Court orders by-election

Main Stories, National
Source:

The National, Monday July 1st, 2013

 By ADRIAN MATHIAS

THE Supreme Court declared on Friday that there was a vacancy in the Ambunti-Dreikikir electorate in East Sepik after it found Tony Aimo was not duly elected and ordered a by-election for the seat. 

Aimo, who lost the seat to Ezekiel Anisi in the 2012 elections, scoring 6,634 votes to 8, 141 votes, was declared by the Court of Disputed Returns last October as duly elected member of the electorate after his successful election petition against Anisi on  qualification grounds.

Justice John Kawi stripped Anisi’s election win after he found that Anisi was below 25 years of age to become a Member of Parliament.

Kawi also found that Anisi’s name was not on the common roll.

The trial judge then exercised his discretion  to declare Aimo as a duly elected member of Ambunti-Dreikikir electorate.

Subsequently, Aimo held the seat, representing the people of Ambunti-Dreikikir for the last eight months until last Friday.

Anisi applied in the Supreme Court to seek judicial review of that decision, which a decision by a full Supreme Court bench last Friday, ordered Aimo to cease to be a member for Ambunti-Dreikikir after it found that the trial judge erred in the exercise of his discretion when he declared the first respondent (Aimo) as duly elected. 

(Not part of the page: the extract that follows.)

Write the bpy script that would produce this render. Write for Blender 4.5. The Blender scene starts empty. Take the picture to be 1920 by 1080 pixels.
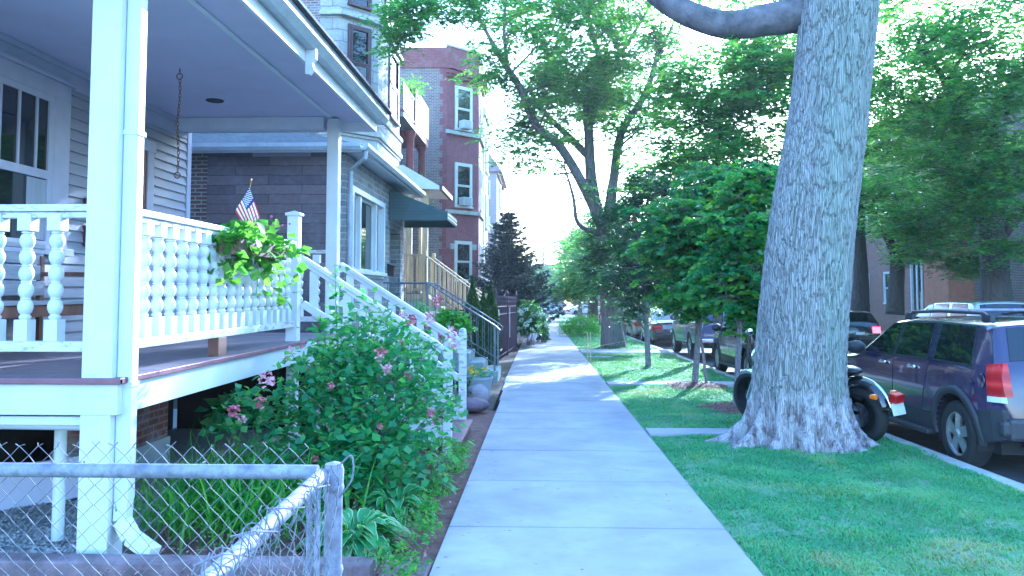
import bpy, math, random
import numpy as np
from mathutils import Vector, Matrix, noise as mnoise
PI = math.pi
R = random.Random(7)
G = np.random.default_rng(11)
scene = bpy.context.scene
COL = scene.collection
H = 1.6
SL = 0.012
def gz(y):                      # the street falls away gently from the camera
    return -SL * min(y, 150)
def gza(y): return -SL * np.minimum(y, 150)

# ---------------------------------------------------------------- camera model
F = 1500.0; PITCH = math.atan(86.5 / F); YAW = math.atan(53 / F * math.cos(PITCH))
CAMROT = Matrix.Rotation(YAW, 3, 'Z') @ Matrix.Rotation(PI / 2 + PITCH, 3, 'X')
def at(px, py, Y):              # a point of the place at the distance Y, read off the photograph
    d = CAMROT @ Vector(((px - 960) / F, -(py - 463.5) / F, -1))
    k = Y / d.y
    return Vector((d.x * k, Y, H + d.z * k))

# ---------------------------------------------------------------- materials
MATS = {}
def nt(name):
    m = bpy.data.materials.new(name); m.use_nodes = True
    t = m.node_tree; b = t.nodes['Principled BSDF']
    MATS[name] = m
    return m, t, b
def N(t, typ, **kw):
    n = t.nodes.new(typ)
    for k, v in kw.items():
        if k.startswith('_'): setattr(n, k[1:], v)
        else: n.inputs[k.replace('9', ' ')].default_value = v
    return n
def ramp(t, fac, cols):
    r = t.nodes.new('ShaderNodeValToRGB')
    el = r.color_ramp.elements
    while len(el) < len(cols): el.new(.5)
    for e, (p, c) in zip(el, cols): e.position = p; e.color = (*c, 1)
    t.links.new(fac, r.inputs[0]); return r.outputs[0]
def coords(t, kind='Object', scale=(1, 1, 1)):
    tc = t.nodes.new('ShaderNodeTexCoord'); mp = t.nodes.new('ShaderNodeMapping')
    mp.inputs['Scale'].default_value = scale
    t.links.new(tc.outputs[kind], mp.inputs[0]); return mp.outputs[0]
def bump(t, b, h, strength=.3, dist=.02):
    n = N(t, 'ShaderNodeBump', Strength=strength, Distance=dist)
    t.links.new(h, n.inputs['Height']); t.links.new(n.outputs[0], b.inputs['Normal'])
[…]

“The over-riding consideration is that when a court is considering whether to declare a losing candidate as duly elected, the election results cannot be ignored. Where the results do not favour that losing candidate, it would be wrong to declare him duly elected,” a full Supreme Court bench comprising Deputy Chief Justice Gibbs Salika, Justices George Manuhu and Goodwin Poole, ruled in the judgment.

But on the issue of age and name on common roll, the court reaffirmed the decision of Kawi that Anisi was in fact below the age of 25 years and his name was also not on the common roll when he contested and won in the 2012 elections.

Manuhu, while announcing the court’s decision, said they had found that the trial judge did not make any error in his findings in relation to qualification grounds of age and name on common roll, saying there was no proper basis for this court to interfere with this finding.

“The age issue is a question of fact. 

“The trial judge made his findings on the evidence before him and found as a fact that the applicant was born on Sept 1, 1988,” Manuhu said.

“This court, in its review jurisdiction, is not persuaded that the trial judge fell into any error, procedurally or otherwise, in his reception of and his analysis of the evidence on the applicant’s age. 

“The trial judge was entitled to find that the applicant was born on Sept 1, 1988 and was under the age of 25 years when he nominated to contest in the 2012 National General Election,”

The court also found that Kawi opted to declare the first respondent (Aimo), who was the runner-up, as duly elected member of the electorate because he thought of “costs and logistics of conducting a by-election would be too enormous”.

This finding, however, was not right in law, the Supreme Court found, and therefore the declaration of Aimo as duly elected was quashed.